Connessioni pericolose

Kurosawa Kiyoshi con "Cloud" indaga il lato oscuro del cinema d’azione
di Andrea Zennaro
  • venerdì, 30 agosto 2024

Fuori Concorso con la sua ultima opera, Cloud, il maestro del J-horror Kurosawa Kiyoshi approda al cinema d’azione, con un film che racconta come ognuno di noi può essere travolto da un vortice d’odio.

Dove ha tratto ispirazione per la sua nuova opera?
Spesso la realizzazione di un mio film inizia pensando al suo genere, questa volta si trattava di un film d’azione. Oggi in Giappone vengono girati molti film di questo tipo, ma la maggior parte sono storie di fantasia lontane dalla realtà, o drammi su persone che entrano quotidianamente in contatto con la violenza, come agenti di polizia, forze di autodifesa e ambienti della Yakuza. Il mio obiettivo era invece raccontare una storia in cui persone comuni, persone che vivono completamente libere dalla violenza, finiscono in una relazione estrema in cui vale il meccanismo “uccidere e farsi uccidere”.

Il reseller Yoshii, che usa il nickname Ratel, si trova in un vortice d’odio poiché oltrepassa il confine della legalità, vendendo merce contraffatta; come in Pulse, il terrore arriva da internet, ma ora è reale non sovrannaturale: fino a che punto, secondo lei, i social media e le interazioni digitali possono portare ad un imbarbarimento della società?
Internet è solo uno strumento, non contiene nulla di dannoso. Se c’è un problema, probabilmente è dal lato umano. I personaggi del film attraversano circostanze diverse, ma vivono tutti sull’orlo della distruzione e sono soli. Internet amplifica, esagera e riunisce le distorsioni e le frustrazioni che si sono accumulate nel cuore di queste persone. Penso che ciò che è spaventoso sia quando queste persone escono dall’ambiente di Internet e iniziano a spargere cattiveria fisica.
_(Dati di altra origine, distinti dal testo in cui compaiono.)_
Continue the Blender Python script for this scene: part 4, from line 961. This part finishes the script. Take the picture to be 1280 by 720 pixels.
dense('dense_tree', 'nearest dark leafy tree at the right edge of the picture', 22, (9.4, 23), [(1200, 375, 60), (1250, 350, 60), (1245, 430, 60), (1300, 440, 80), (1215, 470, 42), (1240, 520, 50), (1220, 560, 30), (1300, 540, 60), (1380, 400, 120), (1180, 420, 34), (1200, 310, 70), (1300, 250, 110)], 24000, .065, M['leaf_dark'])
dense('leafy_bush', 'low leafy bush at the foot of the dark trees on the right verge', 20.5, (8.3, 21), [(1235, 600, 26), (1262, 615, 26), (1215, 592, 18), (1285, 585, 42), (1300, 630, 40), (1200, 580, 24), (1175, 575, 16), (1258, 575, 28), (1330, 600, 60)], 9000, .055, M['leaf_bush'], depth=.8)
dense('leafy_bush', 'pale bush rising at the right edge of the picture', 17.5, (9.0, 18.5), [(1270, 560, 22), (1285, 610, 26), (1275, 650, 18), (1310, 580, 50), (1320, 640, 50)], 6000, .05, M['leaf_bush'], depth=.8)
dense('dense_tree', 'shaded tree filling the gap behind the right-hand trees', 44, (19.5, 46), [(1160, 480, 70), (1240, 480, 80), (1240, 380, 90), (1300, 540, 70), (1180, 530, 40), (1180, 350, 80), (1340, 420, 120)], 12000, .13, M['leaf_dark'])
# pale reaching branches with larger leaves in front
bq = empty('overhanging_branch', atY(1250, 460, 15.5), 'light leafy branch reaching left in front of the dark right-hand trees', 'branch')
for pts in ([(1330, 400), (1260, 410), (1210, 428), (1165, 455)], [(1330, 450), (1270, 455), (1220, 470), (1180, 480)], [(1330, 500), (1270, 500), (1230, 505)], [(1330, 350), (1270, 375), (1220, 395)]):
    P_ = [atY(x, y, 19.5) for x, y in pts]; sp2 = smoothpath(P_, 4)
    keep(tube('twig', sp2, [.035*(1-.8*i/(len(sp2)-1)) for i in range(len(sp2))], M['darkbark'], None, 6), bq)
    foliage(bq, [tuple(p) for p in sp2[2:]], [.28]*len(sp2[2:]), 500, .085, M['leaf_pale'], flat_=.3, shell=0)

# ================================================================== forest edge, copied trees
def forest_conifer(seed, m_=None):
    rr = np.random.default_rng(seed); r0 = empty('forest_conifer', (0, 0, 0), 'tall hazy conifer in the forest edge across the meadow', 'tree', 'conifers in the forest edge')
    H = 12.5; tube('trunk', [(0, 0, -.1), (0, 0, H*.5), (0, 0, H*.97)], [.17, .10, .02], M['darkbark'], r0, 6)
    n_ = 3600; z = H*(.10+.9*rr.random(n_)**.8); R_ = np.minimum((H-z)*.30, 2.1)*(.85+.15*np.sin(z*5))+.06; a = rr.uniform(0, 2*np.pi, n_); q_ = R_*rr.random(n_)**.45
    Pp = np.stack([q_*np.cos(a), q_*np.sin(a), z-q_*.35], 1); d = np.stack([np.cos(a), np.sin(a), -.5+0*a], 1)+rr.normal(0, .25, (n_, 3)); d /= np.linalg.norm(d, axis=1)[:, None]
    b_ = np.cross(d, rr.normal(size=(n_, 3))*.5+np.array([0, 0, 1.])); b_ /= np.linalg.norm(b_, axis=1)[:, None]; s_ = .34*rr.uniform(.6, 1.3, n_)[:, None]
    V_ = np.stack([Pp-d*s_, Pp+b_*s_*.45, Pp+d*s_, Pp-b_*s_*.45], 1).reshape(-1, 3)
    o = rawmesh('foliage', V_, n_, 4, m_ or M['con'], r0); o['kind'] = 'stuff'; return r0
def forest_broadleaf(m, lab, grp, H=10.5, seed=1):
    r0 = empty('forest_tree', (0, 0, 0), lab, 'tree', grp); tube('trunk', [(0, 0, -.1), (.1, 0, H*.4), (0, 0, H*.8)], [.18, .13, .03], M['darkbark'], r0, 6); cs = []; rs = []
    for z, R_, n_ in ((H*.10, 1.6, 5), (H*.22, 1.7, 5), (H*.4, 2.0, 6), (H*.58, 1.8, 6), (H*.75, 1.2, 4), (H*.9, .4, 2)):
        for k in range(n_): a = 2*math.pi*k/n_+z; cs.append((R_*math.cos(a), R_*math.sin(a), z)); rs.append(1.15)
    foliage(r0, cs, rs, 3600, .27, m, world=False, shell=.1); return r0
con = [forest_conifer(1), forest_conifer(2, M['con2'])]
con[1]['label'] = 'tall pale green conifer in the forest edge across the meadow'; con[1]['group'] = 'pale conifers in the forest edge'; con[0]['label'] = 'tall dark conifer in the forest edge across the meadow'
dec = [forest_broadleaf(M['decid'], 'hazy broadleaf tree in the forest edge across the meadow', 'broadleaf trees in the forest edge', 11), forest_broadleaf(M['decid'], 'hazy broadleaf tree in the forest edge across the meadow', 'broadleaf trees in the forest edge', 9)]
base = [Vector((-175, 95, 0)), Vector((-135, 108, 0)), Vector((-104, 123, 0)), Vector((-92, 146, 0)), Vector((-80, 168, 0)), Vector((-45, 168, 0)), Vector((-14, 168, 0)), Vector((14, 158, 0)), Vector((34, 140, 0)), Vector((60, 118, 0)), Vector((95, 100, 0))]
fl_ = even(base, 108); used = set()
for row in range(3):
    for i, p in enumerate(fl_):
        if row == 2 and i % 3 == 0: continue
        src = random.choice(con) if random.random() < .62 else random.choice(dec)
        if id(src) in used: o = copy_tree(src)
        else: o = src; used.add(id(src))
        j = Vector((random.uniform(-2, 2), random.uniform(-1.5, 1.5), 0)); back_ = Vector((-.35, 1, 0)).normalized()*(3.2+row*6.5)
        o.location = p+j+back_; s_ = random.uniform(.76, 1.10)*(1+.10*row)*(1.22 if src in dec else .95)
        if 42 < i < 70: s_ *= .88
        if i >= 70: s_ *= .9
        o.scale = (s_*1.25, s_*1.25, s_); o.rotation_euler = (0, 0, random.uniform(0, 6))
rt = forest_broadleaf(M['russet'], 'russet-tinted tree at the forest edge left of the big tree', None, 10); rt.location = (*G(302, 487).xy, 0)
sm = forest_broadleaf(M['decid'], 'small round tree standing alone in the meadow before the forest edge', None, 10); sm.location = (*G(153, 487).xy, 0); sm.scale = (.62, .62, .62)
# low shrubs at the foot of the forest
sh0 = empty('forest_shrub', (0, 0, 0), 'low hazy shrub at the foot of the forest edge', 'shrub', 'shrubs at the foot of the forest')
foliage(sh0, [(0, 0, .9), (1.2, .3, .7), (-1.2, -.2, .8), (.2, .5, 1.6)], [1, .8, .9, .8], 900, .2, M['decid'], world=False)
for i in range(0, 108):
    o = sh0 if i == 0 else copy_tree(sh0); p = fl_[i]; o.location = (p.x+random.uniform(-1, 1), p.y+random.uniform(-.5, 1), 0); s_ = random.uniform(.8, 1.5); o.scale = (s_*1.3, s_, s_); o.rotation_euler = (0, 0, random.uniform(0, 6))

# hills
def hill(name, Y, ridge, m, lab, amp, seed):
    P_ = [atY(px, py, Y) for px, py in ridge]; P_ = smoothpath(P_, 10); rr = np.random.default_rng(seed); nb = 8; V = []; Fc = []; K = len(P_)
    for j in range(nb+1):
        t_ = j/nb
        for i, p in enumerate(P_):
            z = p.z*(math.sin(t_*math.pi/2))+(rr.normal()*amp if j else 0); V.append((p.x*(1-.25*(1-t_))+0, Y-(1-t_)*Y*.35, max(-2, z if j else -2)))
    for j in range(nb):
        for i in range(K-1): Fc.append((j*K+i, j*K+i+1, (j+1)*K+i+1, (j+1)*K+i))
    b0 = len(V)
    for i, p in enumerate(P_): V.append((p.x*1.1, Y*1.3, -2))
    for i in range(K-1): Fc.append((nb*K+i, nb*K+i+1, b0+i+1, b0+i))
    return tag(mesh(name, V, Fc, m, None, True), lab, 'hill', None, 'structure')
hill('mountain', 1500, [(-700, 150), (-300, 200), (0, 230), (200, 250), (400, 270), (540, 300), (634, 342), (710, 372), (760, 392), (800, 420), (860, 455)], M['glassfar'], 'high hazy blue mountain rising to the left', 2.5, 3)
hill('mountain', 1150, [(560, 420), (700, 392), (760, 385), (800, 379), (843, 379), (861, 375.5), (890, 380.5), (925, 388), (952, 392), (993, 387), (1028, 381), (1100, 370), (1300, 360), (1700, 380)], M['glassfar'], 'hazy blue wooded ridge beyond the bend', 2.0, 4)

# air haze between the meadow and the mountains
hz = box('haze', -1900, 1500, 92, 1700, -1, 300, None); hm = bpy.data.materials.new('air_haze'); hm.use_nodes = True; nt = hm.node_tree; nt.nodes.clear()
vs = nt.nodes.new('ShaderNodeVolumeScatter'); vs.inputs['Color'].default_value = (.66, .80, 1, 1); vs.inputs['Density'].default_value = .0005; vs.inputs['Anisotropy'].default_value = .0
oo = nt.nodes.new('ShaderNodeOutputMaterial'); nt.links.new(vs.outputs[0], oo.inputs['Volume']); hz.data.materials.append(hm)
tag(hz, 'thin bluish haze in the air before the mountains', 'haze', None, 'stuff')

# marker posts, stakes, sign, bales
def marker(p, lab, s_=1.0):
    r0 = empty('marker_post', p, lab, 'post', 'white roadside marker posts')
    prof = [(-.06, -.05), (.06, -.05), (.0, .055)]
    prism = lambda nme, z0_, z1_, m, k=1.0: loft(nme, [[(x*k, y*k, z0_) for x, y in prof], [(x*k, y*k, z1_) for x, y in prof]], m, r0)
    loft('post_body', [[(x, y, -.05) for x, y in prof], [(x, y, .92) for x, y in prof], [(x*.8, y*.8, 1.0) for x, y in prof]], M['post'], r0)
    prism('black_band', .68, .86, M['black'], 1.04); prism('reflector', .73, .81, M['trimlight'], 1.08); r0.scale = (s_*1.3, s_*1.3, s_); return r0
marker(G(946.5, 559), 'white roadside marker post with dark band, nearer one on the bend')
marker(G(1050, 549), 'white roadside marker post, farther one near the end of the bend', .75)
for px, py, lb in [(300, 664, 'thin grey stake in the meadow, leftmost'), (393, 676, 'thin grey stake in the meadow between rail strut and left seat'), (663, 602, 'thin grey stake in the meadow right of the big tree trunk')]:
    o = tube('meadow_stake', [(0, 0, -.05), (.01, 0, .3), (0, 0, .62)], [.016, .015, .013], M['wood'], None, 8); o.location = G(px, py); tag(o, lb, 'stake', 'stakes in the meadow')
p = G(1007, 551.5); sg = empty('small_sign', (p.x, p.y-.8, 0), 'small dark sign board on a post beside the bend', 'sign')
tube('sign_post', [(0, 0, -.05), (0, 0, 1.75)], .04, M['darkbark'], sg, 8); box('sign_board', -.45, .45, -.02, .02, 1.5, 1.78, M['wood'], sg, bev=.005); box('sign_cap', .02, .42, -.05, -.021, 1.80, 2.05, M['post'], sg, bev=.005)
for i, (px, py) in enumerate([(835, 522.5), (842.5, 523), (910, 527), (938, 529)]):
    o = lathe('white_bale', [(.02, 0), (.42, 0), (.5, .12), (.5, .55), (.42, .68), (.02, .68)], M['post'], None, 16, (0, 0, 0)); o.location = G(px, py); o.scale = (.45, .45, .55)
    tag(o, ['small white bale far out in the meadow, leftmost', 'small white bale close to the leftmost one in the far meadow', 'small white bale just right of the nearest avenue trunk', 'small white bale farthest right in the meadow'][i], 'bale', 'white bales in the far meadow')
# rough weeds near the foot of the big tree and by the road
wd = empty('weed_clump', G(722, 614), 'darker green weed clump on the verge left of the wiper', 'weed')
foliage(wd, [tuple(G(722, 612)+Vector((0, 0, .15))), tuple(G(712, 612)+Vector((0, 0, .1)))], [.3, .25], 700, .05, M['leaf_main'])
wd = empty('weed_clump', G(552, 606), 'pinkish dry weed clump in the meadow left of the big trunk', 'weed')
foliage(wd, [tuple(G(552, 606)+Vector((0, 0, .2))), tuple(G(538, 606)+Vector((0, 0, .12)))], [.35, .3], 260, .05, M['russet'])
Si potrebbe dire che l’alienazione digitale genera mostri: la mancanza del contatto e dei rapporti umani porta a creare una società incapace di interagire con il prossimo. Ci può essere una via d’uscita da questo mondo artificiale?
Non so come uscire da questa situazione. La cosa più semplice da fare nelle prime fasi è spegnere il computer, ma sembra che sia già troppo tardi. Oggi molte frodi, crimini e persino guerre sono collegati all’ambiente web. Se c’è qualche speranza, è che i computer possano amplificare e diffondere anche le buone intenzioni.

Quest’anno ha diretto un mediometraggio intitolato Chime, presentato alla Berlinale, il remake francese del suo film del 1998 Hebi no michi e adesso Cloud: come riesce ad essere così prolifico ed allo stesso tempo mantenere una così alta qualità artistica?
Penso che il cinema sia sempre qualcosa di avventuroso e nuovo, non mi riferisco solo alla mia carriera. Negli ultimi anni ho girato il mio primo auto-remake in Francia, il mio primo mediometraggio di 45 minuti e, con il film Cloud, ho lavorato per la prima volta con Masaki Suda, attore di prim’ordine che rappresenta il cinema giapponese moderno. È stato molto emozionante ed è stata un’esperienza che mi ha reso tanto felice. Non riesco a realizzare nulla da solo, ma il sistema stesso del cinema mi fornisce costantemente nuove esperienze ed incontri.